When those who we met on our travels would ask what we were doing in life, and Paul would reply, “I am an artist”, it would always make me smile. In fact, in as much time as we had started to spend together, I had never seen him work. Nor had he ever turned down an adventure by saying he had other obligations. Certainly, he did practice a lot – hours spent watching the tiniest movement of his nostril hairs, swimming in ice cold lakes – but in terms of a studio practice? I knew of no such thing. How could he, having neither a studio nor a home?
And still, here we go. Of course, his first solo show at Meyer Riegger looks like he has gone places. But it also looks as though he has done the work and brought in the harvest. Like those spiritual masters who have the ability to sit and sit while they move things through sheer mental energy, Paul Hance had this show materialize at just the right time. For fellow travellers like Paul, it’s a Houdini kind of moment: nothing to be seen here. And boom: there it is.

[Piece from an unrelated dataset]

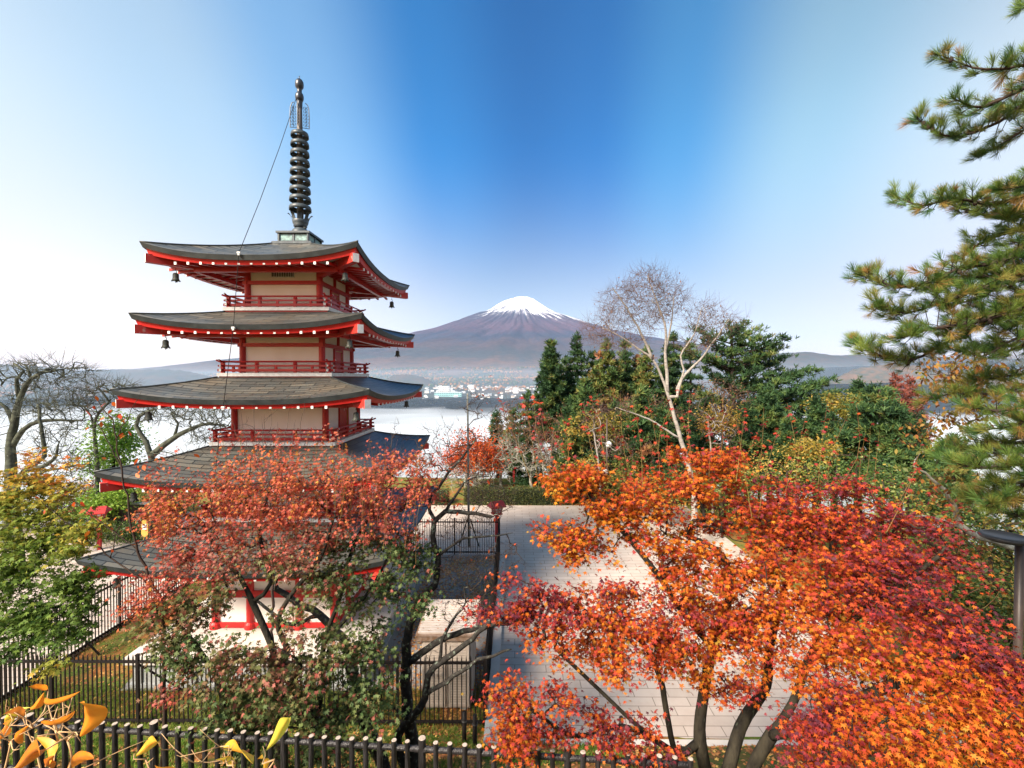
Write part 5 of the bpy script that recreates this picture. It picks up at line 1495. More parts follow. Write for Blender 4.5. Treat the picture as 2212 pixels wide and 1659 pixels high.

There are lanterns of mouthblown glass he adorns with crystals, guiding ones that do not take the name of Beacon without reason. Rather than leading Paul home – a concept that for the artist is not tied to a physical place – they lead him to where his heart is. As much as the artist is constantly out there, inwards and inwards goes his journey, reminding us of the New Age composer Pete Davison’s famous motto: Happy is the man who finds refuge in himself.
There is a French metal grill once used to protect the roots of Parisian trees, it’s intricate patterns designed by none other than Edouard Manet. In the hands of Hance, it becomes a mandala, a late masterpiece of Op Art, a portal for ascension.
And then there are the metal grids the artist has found in Kreuzberg, it’s winding tree parts telling a most humbling story of nature’s resilience. As these trees grew through the fencing and as the light falls through his opal glass-shades, Paul Hance, the artist, has come through.